Un nouveau trio de Vienne que pourra grandement apprécier le fan de noise qui sommeille dans chaque être normalement constitué. Mais pas que. Si Melt Downer cite Steel Pole Bath Tub comme influence (ce qui n'est pas banal pour un jeune groupe et qui n'est pas faux), Unwound, Girl Band ou Destruction Unit auraient pu être ajoutés à la liste. Et beaucoup d'autres puisque le spectre musical est large. Le bruit reste en fil rouge mais les manières de le monter en sauce, le tordre, l'exploser, l'amadouer sont très variées.

L'album commence par trois salves expéditifs avec mur de guitare très noisy, batteur déchaîné et un voile mélodique sous le déluge. On sent comme poindre déjà une aura psychédélique dans le traitement sonore avec une grosse effusion de sonorités barbelés pour noyer l'impression. Mais au quatrième morceau, Patterns In Random Data, Melt Downer affiche des velléités psyché qui ne se cachent plus. Sept minutes durant lesquelles le trio baisse d'un ton et d'un bon, s'envole dans des contrées toujours noisy mais plus légères et mélodiques (même si ça sent le bad trip au final vu que le groupe ne peut pas s'empêcher de placer un peu de bordel).
Ce premier album va ainsi osciller entre franches attaques noise et échappées enfumées, avec de nombreuses nuances dans la virulence, un chant s'adaptant au contexte, des mélodies fuyantes ou en apesanteur, des vagues de rythmes revenant inlassablement dans la tronche ou à la coloration plus dub, ronde et apaisé sur Sri Lanka. Pour sûr, Melt Downer te fait voir du pays. Huit minutes d'un long glissement en territoire bigarré. Le voyage visite la maison de King Champion Sounds, sort les percussions, des bruitages exotiques, une mélodie dérapante et tente de vous amener dans une transe aussi doucement dansante qu'étrange. The Leisure Death possède également une texture assez entraînante, plus flottante. Mais c'est quand Melt Downer est en position baston convulsive qu'il est le plus convaincant. Le déluge et les saturations, le fuzz, les larsens lavent à sec, mettent les nerfs à vif et tremper dans une aura mélodique et fougueuse, l'effet est assez impérieux.

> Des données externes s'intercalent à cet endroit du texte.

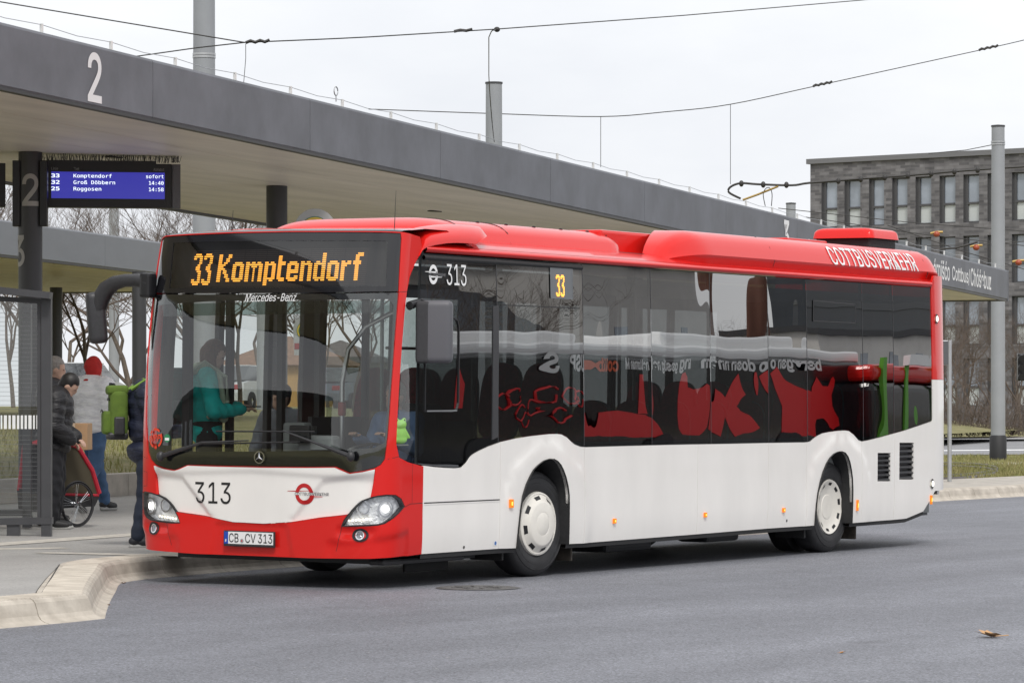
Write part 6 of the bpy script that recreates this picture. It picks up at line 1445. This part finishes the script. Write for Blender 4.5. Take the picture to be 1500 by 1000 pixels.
    for s_ in 'LR':
        if 'shoes' in wear:
            a = V_['an' + s_]; fd = V_.get('ft' + s_, Vector((1, 0, 0))).normalized(); me = blob([(a + fd * .05 - Vector((0, 0, .045)), a + fd * .17 - Vector((0, 0, .058)), .048, .036), (a - fd * .03 - Vector((0, 0, .04)), (.055, .042, .045), None), (a, a + Vector((0, 0, .03)), .045, .045)], .012, 3); sh_ = link('shoe', me, wear['shoes'], root)
            me = blob([(a - fd * .05 - Vector((0, 0, .085)), a + fd * .19 - Vector((0, 0, .088)), .030, .028)], .012, 2); link('sole', me, mat('sole_pale', (.35, .35, .34), .7), sh_)
    if hair:
        m, style = hair; pcs = [(hd0 + upv * .045 - hdir * .018, (.108, .088, .108), Rm)]
        if style == 'long': pcs += [(hd0 - hdir * .03 + side * .05, hd0 - hdir * .035 + side * .075 - Vector((0, 0, .42)), .062, .045), (hd0 - hdir * .03 - side * .05, hd0 + hdir * .02 - side * .08 - Vector((0, 0, .40)), .062, .045), (hd0 - hdir * .06, hd0 - hdir * .07 - Vector((0, 0, .3)), .08, .06)]
        if style == 'short': pcs += [(hd0 - hdir * .045 - upv * .01, (.07, .075, .08), Rm)]
        me = blob(pcs, .014, 2); bm = bmesh.new(); bm.from_mesh(me)
        cut_ = [v for v in bm.verts if (v.co - hd0).dot(hdir) > .045 and (v.co - hd0).dot(upv) < .065 and abs((v.co - hd0).dot(side)) < .075]; bmesh.ops.delete(bm, geom=cut_, context='VERTS'); bm.to_mesh(me); bm.free(); link('hair', me, m, root)
    if extra: extra(root, V_, hdir, side, upv, Rm)
    return root
STAND = dict(pelvis=(0, 0, .98), chest=(.0, 0, 1.32), neck=(.01, 0, 1.50), head=(.04, 0, 1.64), shL=(0, .19, 1.43), shR=(0, -.19, 1.43), elL=(-.02, .25, 1.15), elR=(-.02, -.25, 1.15), haL=(.06, .25, .90), haR=(.06, -.25, .90), hipL=(0, .09, .93), hipR=(0, -.09, .93), knL=(.02, .10, .50), knR=(.02, -.10, .50), anL=(-.02, .10, .10), anR=(-.02, -.10, .10))
def pose(**k): d_ = dict(STAND); d_.update(k); return d_
UR = math.atan2(RT[1], RT[0]); UF = math.atan2(FW[1], FW[0])      # facing picture-right / away from the viewer
BLACKP = cloth('black_puffer', (.014, .014, .017), .55, True); NAVYP = cloth('navy_puffer', (.012, .016, .038), .6, True); JEANS = cloth('blue_denim', (.055, .11, .21), .85); DARKT = cloth('black_trousers', (.012, .012, .016), .8)
BROWNH = mat('brown_hair', (.10, .045, .022), .6, noise=(60, .3), stretch=(1, 1, .15)); BLACKH = mat('black_hair', (.012, .010, .010), .5, noise=(60, .3)); GREYH = mat('grey_hair', (.25, .23, .21), .6, noise=(60, .3))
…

Et quand vous pensez avoir fait le tour de toutes les possibilités du trio, Melt Downer assène le coup final, Dawner et sa demi-heure infernale. Le trio n'avait pas encore testé le doom, la franche lourdeur, la puissance de riffs implacables et grésillant de partout, une basse enclume et la répétition écrasante jusqu'à plus soif (après un bon quart d'heure de ce traitement, vous n'êtes pas obligés de poursuivre l'aventure) avec en arrière-fond un bruitage expérimental et décalé pour un climat anxiogène et mouvant. Ce groupe est donc capable de tout et se montre étonnement à l'aise dans ces différentes approches. Cependant, l'album reste cohérent de bout en bout. Malgré quelques inspirations moins senties, il est porté par une furie contagieuse et une volonté d'explorer toutes les facettes du bruit qui rafraîchit les tympans tout en les martyrisant délicieusement.